Redfaced, and going back to check compiler flags, 

-- Ross



-----Original Message-----
From: Joshua D. Drake [mailto:jd@xxxxxxxxxxxxxxxxx] 
Sent: Wednesday, May 04, 2005 3:42 PM
To: Mohan, Ross
Cc: pgsql-general@xxxxxxxxxxxxxx
Subject: Re:  Postgres vs Firebird?


Mohan, Ross wrote:
> while we're on "scalability", any thoughts on needs/plans for 64-bit 
> PG?

You mean beyond the fact that we have supported 64-bit for a couple of 
years?

Sincerely,

Joshua D. Drake


> 
> 
> 
> -----Original Message-----
> From: pgsql-general-owner@xxxxxxxxxxxxxx 
> [mailto:pgsql-general-owner@xxxxxxxxxxxxxx] On Behalf Of Scott Marlowe
> Sent: Wednesday, May 04, 2005 3:19 PM
> To: lists@xxxxxxxxxxxxxxxxxx
> Cc: pgsql-general@xxxxxxxxxxxxxx
> Subject: Re:  Postgres vs Firebird?
> 
> 
> On Wed, 2005-05-04 at 13:48, Benjamin Smith wrote:
> 
>>As a long-time user of Postgres, (First started using it at 7.0) I'm
>>reading
>>recently that Firebird has been taking off as a database. 
>>
>>Perhaps this is not the best place to ask this, but is there any
>>compelling
>>advantage to using Firebird over Postgres?

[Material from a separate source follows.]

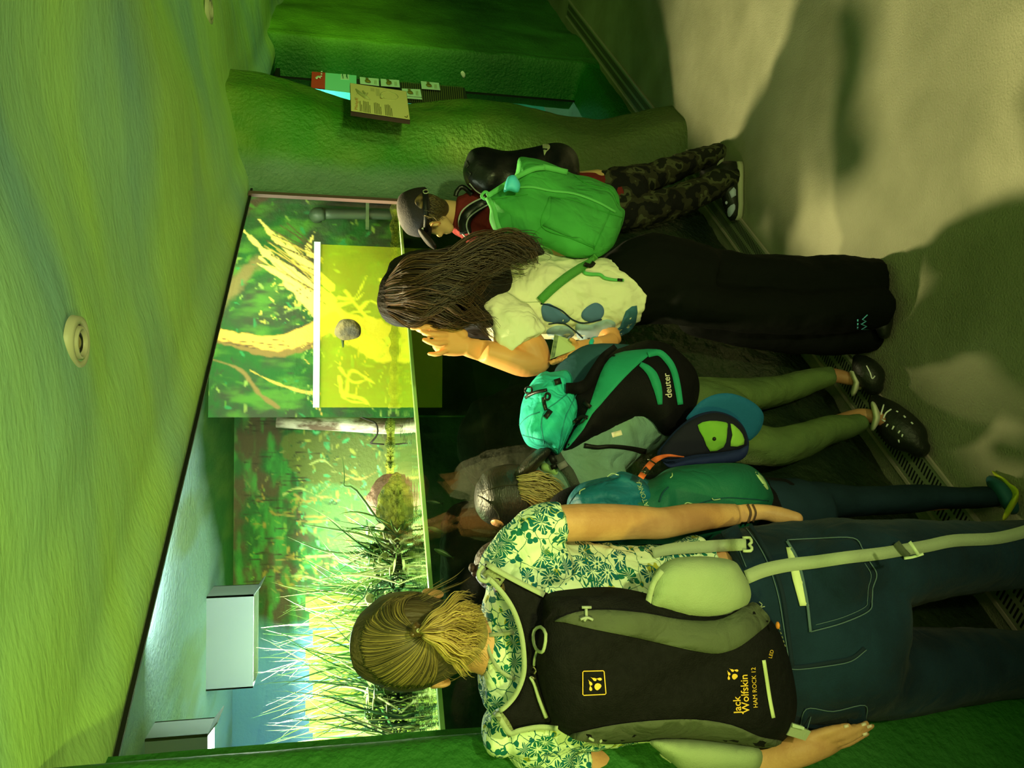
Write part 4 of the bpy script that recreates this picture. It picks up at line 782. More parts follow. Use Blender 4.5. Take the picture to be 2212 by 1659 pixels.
hair_on(Sh, [[(905, 1282), (880, 1292), (872, 1320), (890, 1350), (905, 1362)], [(850, 1292), (830, 1310), (840, 1340), (875, 1358), (905, 1364)], [(795, 1340), (800, 1350), (825, 1362), (865, 1368), (905, 1368)], [(782, 1375), (800, 1378), (830, 1378), (870, 1376), (905, 1370)], [(780, 1400), (800, 1402), (830, 1400), (870, 1390), (908, 1374)], [(790, 1440), (812, 1436), (850, 1420), (885, 1400), (912, 1378)], [(830, 1478), (850, 1466), (880, 1440), (905, 1410), (918, 1382)], [(880, 1486), (900, 1466), (918, 1440), (925, 1410), (924, 1385)], [(935, 1478), (945, 1455), (945, 1430), (938, 1405), (928, 1386)]], 700, .95, 4)
gd = [[(905, 1362, 1.245), (930, 1335, 1.245), (965, 1305, 1.26), (1000, 1282, 1.28), (1035, 1275, 1.30)], [(908, 1365, 1.24), (940, 1345, 1.235), (980, 1325, 1.245), (1020, 1315, 1.265), (1050, 1320, 1.29)], [(912, 1368, 1.24), (950, 1362, 1.23), (990, 1358, 1.24), (1030, 1362, 1.26), (1062, 1375, 1.285)], [(915, 1372, 1.24), (950, 1380, 1.235), (985, 1395, 1.245), (1015, 1410, 1.26), (1045, 1425, 1.285)], [(915, 1378, 1.245), (940, 1398, 1.245), (965, 1425, 1.26), (990, 1450, 1.28), (1010, 1465, 1.30)]]
strands('ponytail', gd, 620, .0010, m_hair, WO, jit=12, jd=.014, locks=46, col=A(104, 88, 30, .75), col2=A(214, 196, 82, .85), seed=9, wav=5, add=blob and L([(912, 1368, 1.262, 8, .01), (950, 1362, 1.262, 30, .016), (990, 1368, 1.27, 56, .018), (1020, 1375, 1.29, 62, .018), (1040, 1380, 1.31, 30, .01)], sub=3))
strands('loose_hair', [[(900, 1290, 1.33), (925, 1278, 1.33), (960, 1262, 1.34), (985, 1245, 1.34)], [(930, 1300, 1.3), (960, 1280, 1.3), (1000, 1265, 1.31), (1030, 1240, 1.32)], [(960, 1470, 1.3), (980, 1488, 1.31), (1000, 1480, 1.32), (1020, 1470, 1.33)]], 26, .0005, m_hair, WO, jit=22, jd=.01, col=hw1, col2=hw2, seed=12)
mesh('hair_clip', join(EP(905, 1362, 1.232, 16, 13, .012), EP(898, 1352, 1.235, 9, 8, .01), EP(893, 1368, 1.235, 9, 8, .01)), mat('clip', A(78, 62, 22), .25, .7), WO)
mesh('clip_stone', EP(904, 1362, 1.219, 5, 5, .003), mat('clip_stone', A(190, 190, 110, .9), .1, .9), WO)
# ------------------------------------------------------------------ BLACK DAY PACK
m_pk = mat('pack_black', A(11, 11, 7, .6), .8, .15, A(15, 15, 10, .6), 90, .35, 380, crease=.25, cscale=7)
m_gry = mat('pack_grey', A(66, 76, 40, .66), .75, .2, A(58, 66, 36, .66), 8, .15, 300, crease=.35, cscale=11)
m_or = mat('print_yellow', A(236, 178, 44, .85), .6); m_meshp = mat('pocket_mesh', A(136, 156, 86, .76), .8, .15, A(126, 148, 80, .76), 12, .25, 500, bump2=.25, b2scale=12)
PK = thing('backpack', P(1450, 1440, 1.2), 'black day pack with pale green trim and yellow paw emblems over the floral blouse', 'backpack')
dpk = lambda x, y: 1.235 - .00002 * (x - 1450)
wrk = lambda x, y: .005 * math.sin(x * .03 + y * .05) + .004 * math.sin(x * .011 - y * .03)
main = mesh('main_compartment', pillow([(1172, 1330), (1180, 1285), (1240, 1272), (1320, 1268), (1390, 1280), (1450, 1300), (1540, 1318), (1610, 1300), (1664, 1338), (1692, 1385), (1712, 1450), (1722, 1520), (1712, 1570), (1690, 1602), (1645, 1620), (1580, 1610), (1490, 1600), (1400, 1602), (1310, 1608), (1245, 1596), (1200, 1570), (1178, 1520), (1160, 1450), (1160, 1390)], dpk, .085, .03, R=95, step=13, wrinkle=wrk), m_pk, PK)
yoke = mesh('back_panel', pillow([(1048, 1218), (1080, 1235), (1130, 1262), (1190, 1285), (1220, 1330), (1240, 1440), (1230, 1540), (1205, 1575), (1150, 1572), (1100, 1582), (1078, 1540), (1110, 1510), (1128, 1460), (1128, 1400), (1116, 1345), (1092, 1295), (1062, 1255)], lambda x, y: 1.265, .014, .012, R=30, step=12), m_pk, PK)
Sm = Surf(main); Sall = Surf(main, yoke, b_b, b_j)
gp = mesh('side_panel', patch([(1198, 1341), (1245, 1322), (1307, 1317), (1392, 1324), (1470, 1338), (1545, 1340), (1590, 1322), (1626, 1300), (1650, 1318), (1664, 1341), (1640, 1365), (1601, 1395), (1570, 1408), (1538, 1412), (1475, 1401), (1380, 1379), (1285, 1360), (1221, 1345)], Sm, .005, .005, 12, sub=3), m_gry, PK)
mesh('side_panel', patch([(1230, 1588), (1263, 1579), (1326, 1566), (1406, 1557), (1500, 1554), (1580, 1566), (1643, 1592), (1690, 1601), (1660, 1616), (1580, 1608), (1485, 1598), (1406, 1599), (1311, 1607), (1250, 1600)], Sm, .005, .005, 12, sub=3), m_gry, PK)
Sm2 = Surf(main, gp)
pkt = mesh('mesh_pocket', pillow([(1394, 1322), (1400, 1285), (1406, 1255), (1420, 1228), (1450, 1208), (1490, 1202), (1540, 1203), (1585, 1212), (1602, 1232), (1618, 1262), (1622, 1290), (1608, 1316), (1585, 1332), (1545, 1341), (1490, 1338), (1430, 1325)], lambda x, y: 1.215, .05, .03, R=55, step=11, wrinkle=lambda x, y: .006 * math.sin((y - 1200) * .28 - (x - 1400) * .05) * max(0, 1 - (x - 1395) / 90)), m_meshp, PK)
Spk = Surf(pkt)
mesh('pocket_hem', ribbon([(1398, 1320), (1403, 1288), (1412, 1258), (1430, 1232)], 13, Spk, .004, .005, relax=1), m_lime, pkt)
pl = mesh('mesh_pocket', pillow([(1405, 1600), (1485, 1597), (1580, 1607), (1640, 1617), (1645, 1650), (1620, 1672), (1540, 1675), (1480, 1668), (1445, 1642), (1425, 1625)], lambda x, y: 1.22, .04, .03, R=40, step=12), m_meshp, PK)
# trims
trim = lambda pa, w, h=.006: ribbon(pa, w, Sall, h, .004, relax=3)
mesh('trim', join(ribbon([(1042, 1238), (1068, 1262), (1092, 1290), (1112, 1325), (1126, 1370), (1132, 1420), (1130, 1460), (1114, 1500), (1090, 1528), (1072, 1538)], 11, Sall, .012, .008, relax=5), trim([(1046, 1215), (1085, 1238), (1130, 1262), (1176, 1285)], 12, .012), trim([(1072, 1538), (1084, 1560), (1102, 1584), (1124, 1578), (1165, 1571), (1205, 1574)], 12, .012)), m_lime, PK)
m_stm = mat('strap_mesh', A(126, 140, 72), .8, .1, A(100, 112, 56), 300, .3, 500)
mesh('shoulder_strap', trim([(1040, 1222), (1060, 1240), (1086, 1258)], 26, .008), m_stm, PK); mesh('shoulder_strap', trim([(1070, 1535), (1090, 1560), (1106, 1590)], 18, .008), m_stm, PK)
mesh('chest_strap', join(ribbon([(1044, 1372), (1080, 1370), (1110, 1366)], 9, Sall, .008, .003, relax=1), ribbon([(1046, 1374), (1062, 1420), (1080, 1448), (1112, 1468)], 8, Sall, .008, .003, relax=2)), m_lime, PK)
mesh('load_loop', tube([P(x, y, 1.25) for x, y in ((1044, 1222), (1034, 1236), (1036, 1250), (1050, 1256), (1058, 1248))], .0035), m_lime, PK)
lb = mesh('label_patch', ribbon([(1066, 1272), (1090, 1268)], 16, Sall, .016, .002, relax=1), mat('label_brown', A(56, 46, 18), .7), PK)
mesh('label_print', join(cord([(1076, 1266), (1084, 1268), (1082, 1274), (1074, 1270)], .8, Surf(lb), .001, closed=True), cord([(1070, 1274), (1078, 1276)], .7, Surf(lb), .001)), m_or, lb)
zp = thing
mesh('zip_pull', join(cord([(1154, 1362), (1168, 1354), (1179, 1370), (1176, 1398), (1170, 1409), (1158, 1402), (1152, 1382)], 3.4, Sall, .012, 2, True, 8, relax=2), cord([(1160, 1406), (1155, 1424), (1154, 1438)], 3.2, Sall, .010, relax=1)), m_lime, PK)
mesh('zip_pull', cord([(1145, 1462), (1154, 1478), (1165, 1512), (1180, 1550)], [3, 3.2, 4, 4.2], Sall, .010, nseg=8, relax=1), m_lime, PK)
mesh('zip_slider', join(cord([(1152, 1440), (1158, 1448), (1154, 1456)], 2, Sall, .012), cord([(1148, 1462), (1156, 1466)], 2.4, Sall, .012)), mat('zip_metal', A(120, 120, 70), .3, .6, metal=.6), PK)
mesh('cord_lock', join(cord([(1257, 1312), (1277, 1312)], 3.2, Sall, .012), cord([(1266, 1312), (1267, 1338)], 3.6, Sall, .009), cord([(1254, 1338), (1268, 1334), (1281, 1339)], 3, Sall, .012), cord([(1262, 1342), (1268, 1332)], 3, Sall, .012)), mat('lock_grey', A(136, 150, 96), .5), PK)
mesh('cord_lock', join(cord([(1268, 1602), (1290, 1608), (1298, 1600)], 3, Sall, .010), cord([(1272, 1594), (1286, 1602), (1292, 1612)], 3, Sall, .010)), m_lime, PK)
mesh('compression_loop', join(*[cord([(1425, 1628), (1432 + k * 5, 1636 + k * 3), (1442 + k * 4, 1640 + k * 4)], 1.2, Surf(pl, main), .004) for k in range(3)]), m_lime, PK)
mesh('reflector_strip', ribbon([(1650, 1426), (1656, 1465), (1663, 1510), (1671, 1551)], 8, Sm, .004, .003, relax=1), mat('reflector', A(176, 196, 104, .8), .5), PK)
mesh('light_pull', EP(1680, 1351, 1.165, 5, 9, .005), mat('pull_orange', A(190, 120, 34, .8), .4), PK)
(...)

We have a large database (almost 
>>100 tables of highly normalized data) heavily loaded with foreign keys and 
>>other constraints, and our application makes heavy use of transactions. 
>>
>>I say this as my company's growth has been exponential, showing no
>>sign of
>>letting up soon, and I'm reviewing clustering and replication technologies so 
>>that we can continue to scale as nicely as we have to date with our single 
>>server. (now with a load avg around .30 typically) 
> 
> 
> With some of the changes Tom recently made in the code in CVS, 
> PostgreSQL now looks capable of scaling to >4 CPUS (somewhere between 
> 8 and 12 is where things start to drop off suddenly) while for 
> firebird, handling >1 CPU is a relatively recent development.
> 
> I'd say try them both, benchmark them, and see what you think.  But 
> keep in mind that you really need to use a 4+ CPU machine to get a 
> feel for the scalability of both in a large server environment.